Master of Ossus wrote:No ship of the era, short of an aircraft carrier, could have sunk the Yamato in a slugging match. Yamato was the largest, most powerful ship afloat at the time. Its minor fire control problems (relative to German ships) and slower speed compared with some British vessels, would have been made insignificant by the sheer firepower of the vessel. Perhaps a modern Iowa class battleship could beat it using cruise missiles, but it is really hard to compare two ships across eras. The Yamato was almost certainly the most powerful ship ever to use cannon as its standard armament; since the end of WWII the shift has been towards smaller, less expensive and faster ships. This has been especially true since the advent of guided missiles.
Nonsense. Those "minor gunnery problems" were endemic to every Japanese battleship. And sheer firepower is meaningless if you can't direct that fire accurately. As example, the Yamato was one of the ships in Takeo Kurita's Centre Force which attacked three of our escort carrier task groups at Samar, and the accuracy of her fire was very poor to say the least. The only reason Kurita's battlewagons scored any hits on the little jeep flattops was from sheer volume delivered at close range.

It isn't how big your guns are, it's how many hits you can successfully score. Additionally, the "sheer firepower" of the vessel, according to the tables, was slightly inferior to her American counterparts.

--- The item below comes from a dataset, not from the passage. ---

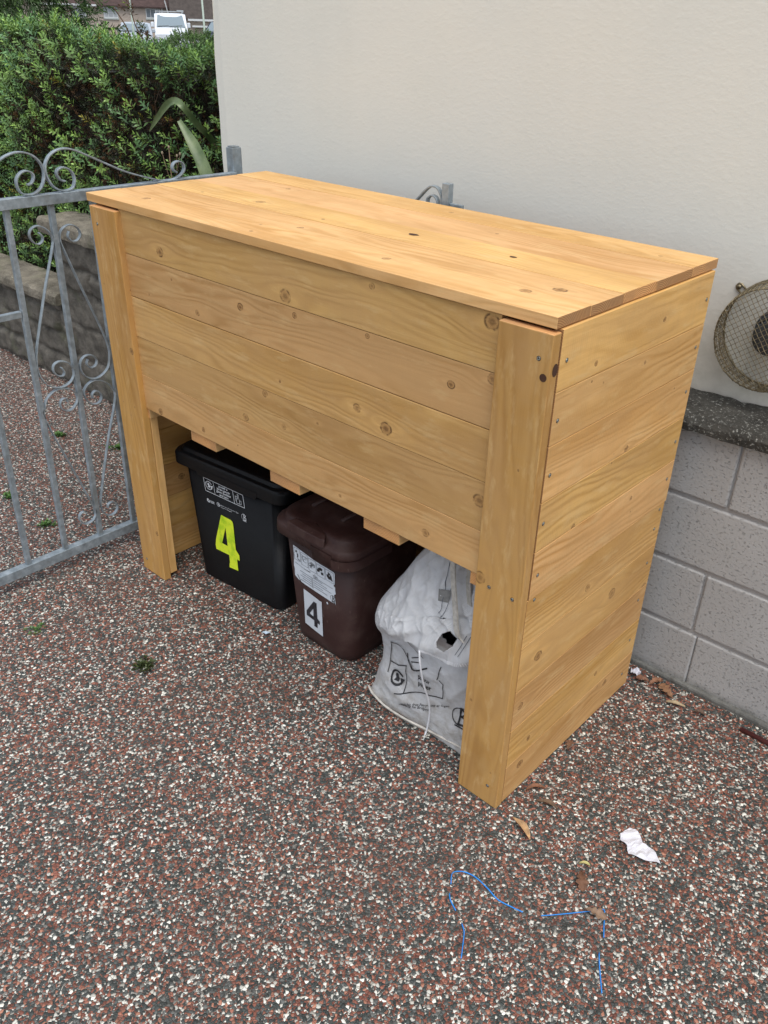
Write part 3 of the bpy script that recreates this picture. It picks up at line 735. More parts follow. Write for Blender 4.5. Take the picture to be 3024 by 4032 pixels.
line_into(m, [(.2265, .425), (.2375, .423), (.2375, .4145)], .0016, fm); line_into(m, [(.2265, .425), (.229, .406), (.232, .403)], .0016, fm)
line_into(m, [(.247, .413), (.255, .412), (.254, .398), (.247, .398)], .0014, fm)
poly_into(m, [(.076, .362), (.086, .361), (.0755, .348)], fm); poly_into(m, [(.087, .359), (.087, .347), (.079, .348)], fm)
text_into(m, "KIER", .1015, .3535, .026, fm, 0, .01, .010)
recycle_mark(m, .134, .3565, .0075, fm, .0024)
text_into(m, "ailgylchu dros Pen-y-bont ar Ogwr", .1915, .3575, .092, fm, 0, .005, .0055)
text_into(m, "recycle for Bridgend", .173, .3495, .055, fm, 0, .005, .0055)
council_mark(m, .263, .351, .020, .026, fm, .0020)
m.obj('printing', WPRINT, bb_)
m = MB()
poly_into(m, [(.142, .316), (.192, .3135), (.199, .309), (.202, .300), (.202, .190), (.218, .173), (.217, .149), (.204, .150), (.204, .099), (.158, .096), (.160, .112), (.163, .118), (.163, .152), (.095, .152), (.094, .170), (.099, .196)],
          fm, 0, [[(.159, .269), (.160, .190), (.131, .192)]])
m.obj('number', FLUO, bb_)

# ================================================================== BROWN FOOD-WASTE BIN
fb_ = thing('food_waste_bin', 'brown plastic food waste bin with domed lid, torn white label and a 4 card', 'bin')
A0, B0, T0 = Vector((.722, .140, 0)), Vector((.962, .140, 0)), Vector((.70, .118, .43)); e1 = (B0-A0).normalized(); e2 = Vector((-e1.y, e1.x, 0))
def fy2(z): return -.0225*z/.43+.0008
m = loft_l([(.001, .002, .262, .012, .30, .05), (.006, -.006, .270, .002, .305, .055), (.03, -.009, .272, fy2(.03), .31, .055), (.43, -.028, .290, fy2(.43), .35, .055)])
m.obj('body', BROWNP, fb_, True)
m = loft_l([(.428, -.044, .306, -.045, .365, .06), (.430, -.050, .313, -.052, .372, .068), (.462, -.050, .313, -.050, .372, .07), (.470, -.046, .309, -.046, .368, .07), (.473, -.034, .298, -.034, .355, .07),
            (.490, -.028, .292, -.028, .348, .07), (.497, -.014, .278, -.012, .335, .06), (.496, .004, .26, .012, .32, .05), (.503, .02, .245, .045, .30, .05), (.510, .03, .235, .06, .28, .045)])
lidf = m.obj('lid', BROWNP, fb_, True)
m = MB()   # deeper skirt on the corner, handle recess on the front, ribs on top
Pf = lambda s_, d_, z_: tuple((A0+e1*s_+e2*d_)[:2])+(z_,)
for (s0, s1, z0) in ((.165, .245, .405),):
    m.add([Pf(s0, -.0535, z0), Pf(s1, -.0535, z0), Pf(s1, -.0535, .45), Pf(s0-.012, -.0535, .45), Pf(s0, -.03, z0), Pf(s1, -.03, z0), Pf(s1, -.03, .45), Pf(s0-.012, -.03, .45)],
          [(0, 1, 2, 3), (4, 7, 6, 5), (0, 4, 5, 1), (0, 3, 7, 4), (1, 5, 6, 2)])
K = 10; a_ = [(.245+.068*math.sin(x), .0145-.068*math.cos(x)) for x in np.linspace(0, math.pi/2, K)]
vs = []
for (s_, d_) in a_+[(.313, .15)]: vs += [Pf(s_+.001, d_-.001, .405+.0*s_), Pf(s_+.001, d_-.001, .44)]
m.add(vs, [(2*i, 2*i+2, 2*i+3, 2*i+1) for i in range(K)])
m.obj('skirt', BROWNP, lidf, True)
m = MB()
hp = [(.045, -.054), (.06, -.057), (.13, -.060), (.20, -.057), (.215, -.052), (.20, -.035), (.13, -.005), (.06, -.03)]
m.add([Pf(a, b_, .466) for a, b_ in hp]+[Pf(a, b_+.004, .492 if k < 5 else .498) for k, (a, b_) in enumerate(hp)],
      [tuple(range(8, 16))]+[(k, (k+1) % 8, 8+(k+1) % 8, 8+k) for k in range(8)])
m.obj('handle', BROWNP, lidf, False, bevel=.003)
for s0 in (.055, .19):
    pts = [Pf(s0, .05, .508), Pf(s0+.002, .14, .512), Pf(s0+.002, .25, .510)]; m = MB(); m.tube(pts, .007, 8); m.obj('lid_rib', BROWNP, lidf, True)
fm = plane_map(A0, B0, T0, .0015)
m = MB()
poly_into(m, [(.034, .384), (.057, .381), (.095, .375), (.134, .3685), (.198, .3665), (.223, .365), (.227, .361), (.226, .345), (.224, .320), (.219, .312), (.216, .311), (.225, .306), (.224, .295), (.226, .281), (.221, .277), (.217, .270),
              (.221, .262), (.222, .250), (.223, .236), (.219, .243), (.213, .238), (.192, .2385), (.127, .242), (.075, .2455), (.060, .248), (.045, .252), (.034, .259), (.030, .262), (.032, .290), (.029, .302), (.032, .325), (.034, .346), (.033, .365)], fm)
poly_into(m, [(.178, .224), (.184, .228), (.187, .220), (.181, .217)], fm)
m.obj('label_sticker', LABEL, fb_)
fi = lambda a, b_: fm(a, b_, .0009)
m = MB()
for a in ((.037, .331, .066, .378), (.070, .324, .101, .372), (.105, .319, .140, .366), (.144, .317, .180, .362), (.184, .319, .2215, .361)):
    line_into(m, [(a[0], a[1]), (a[2], a[1]), (a[2], a[3]), (a[0], a[3])], .0012, fi, 1, True)
poly_into(m, [(.046, .371), (.052, .368), (.050, .361), (.043, .362)], fi); poly_into(m, [(.050, .360), (.056, .357), (.056, .347), (.051, .341), (.049, .343), (.051, .350)], fi)
line_into(m, [(.053, .338), (.062, .335)], .003, fi)
for q in range(5): line_into(m, arc(.085+.004*math.sin(q*2), .350+.005*math.cos(q*2.7), .006+.001*q, 40*q, 40*q+150, 6), .0012, fi, 1)
line_into(m, [(.074, .365), (.080, .360)], .0012, fi, 1); line_into(m, [(.090, .363), (.098, .358)], .002, fi)
for q in range(7): line_into(m, arc(.121+.009*math.sin(q*1.9), .342+.007*math.cos(q*1.3), .003+.0006*q, 0, 320, 7), .0014, fi)
for (a, b_, c) in ((.155, .345, .4), (.163, .348, -.2), (.168, .333, .2), (.150, .338, .1)):
    R2 = lambda x, y: (a+x*math.cos(c)-y*math.sin(c), b_+x*math.sin(c)+y*math.cos(c))
    poly_into(m, [R2(-.006, -.005), R2(.006, -.005), R2(.006, .005), R2(-.006, .005)], fi)
poly_into(m, [(.196, .355), (.203, .352), (.211, .343), (.216, .325), (.205, .328), (.197, .326), (.190, .334), (.188, .341), (.196, .346)], fi, 0, [[(.202, .345), (.205, .342), (.202, .339), (.199, .342)]])
text_into(m, "Yes please", .094, .3105, .034, fi, 0, .02, .0075); text_into(m, "Ie plis", .134, .3045, .021, fi, 0, .02, .0075)
line_into(m, [(.128+.001, .309), (.131, .3115), (.134, .309)], .001, fi)
for k in range(5):
    line_into(m, [(.060+.01*(k % 2), .2945-.009*k), (.112, .2915-.009*k)], .0018, fi, 1)
    line_into(m, [(.124, .2945-.009*k), (.165+.02*((k*7) % 3), .2920-.009*k)], .0018, fi, 1)
    line_into(m, [(.1145, .293-.009*k), (.1195, .293-.009*k), (.1195, .288-.009*k), (.1145, .288-.009*k)], .001, fi, 0, True)
line_into(m, [(.038, .318), (.075, .312)], .0016, fi, 1); line_into(m, [(.124, .299), (.213, .297)], .0018, fi, 1); line_into(m, [(.045, .270), (.058, .250)], .003, fi)
council_mark(m, .212, .256, .018, .024, fi, .0018)
m.obj('label_printing', [INK, INKG], fb_)
m = MB(); poly_into(m, [(.068, .223), (.100, .2185), (.138, .2130), (.143, .2115), (.1545, .212), (.149, .061), (.105, .0665), (.062, .074), (.065, .15)], fm)
m.obj('number_card', CARD, fb_)
m = MB(); poly_into(m, [(.115, .194), (.129, .193), (.1275, .128), (.139, .121), (.1375, .105), (.1265, .108), (.125, .085), (.109, .086), (.111, .111), (.074, .115), (.075, .135)], fi, 0, [[(.111, .162), (.1085, .126), (.090, .131)]])
m.obj('number', TAPE, fb_)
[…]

There is also the caution factor on the Japanese side. Japanese commanders, with few exceptions, were all too prone to playing defence where offense was called for. With poor communications and intelligence, they also went into battle woefully ignorant of the situation; conditions which created a cautious mindset. Take the aforementioned Admiral Kurita —who broke off his action and withdrew because he mangified in his own mind the opposition before him. By contrast, an American admiral such as Willis Lee would have no such problems, particularly while enjoying a wealth of information continually updated for him.